I am trying to move a single file (call it foo.txt) from one repository to another (unrelated) repository, preserving its history. ebneter's question shows how to do this for a subdirectory. taw's question has some hints and suggestions, but not a step-by-step procedure to follow. jkeating's question looked promising, but didn't work for me. Google searches came up empty for this particular use case. What I am looking for is a clear sequence of commands to accomplish this.
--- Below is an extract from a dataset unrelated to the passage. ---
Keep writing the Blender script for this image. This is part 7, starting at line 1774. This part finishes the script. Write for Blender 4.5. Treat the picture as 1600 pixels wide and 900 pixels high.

The sequence of commands I started to follow was this:
$ git clone source-repo/ source-repo-copy
$ cd source-repo-copy
$ git filter-branch --tree-filter 'test ! "$@" = "foo.txt" &&
git rm --cached --ignore-unmatch $@ || true' --prune-empty
The logic of my filter command is to git rm
all files that are not foo.txt. I added the || true
to the command to force it to have a zero return value to satisfy filter-branch.
My intention was to set source-repo-copy as a remote for my target repository (target-repo), and assuming git filter-branch
filtered out everything but foo.txt, fetch and merge source-repo-copy into target-repo. Unfortunately, the git filter-branch
command seemed to have no effect. It ran with no errors and appeared to grind through the 600+ commits in source-repo, but when it finished, the git log
and files in source-repo-copy looked the same. Shouldn't all files but foo.txt be missing and all commits that didn't touch it be gone from the log?
At this point I don't know how to proceed. Any suggestions?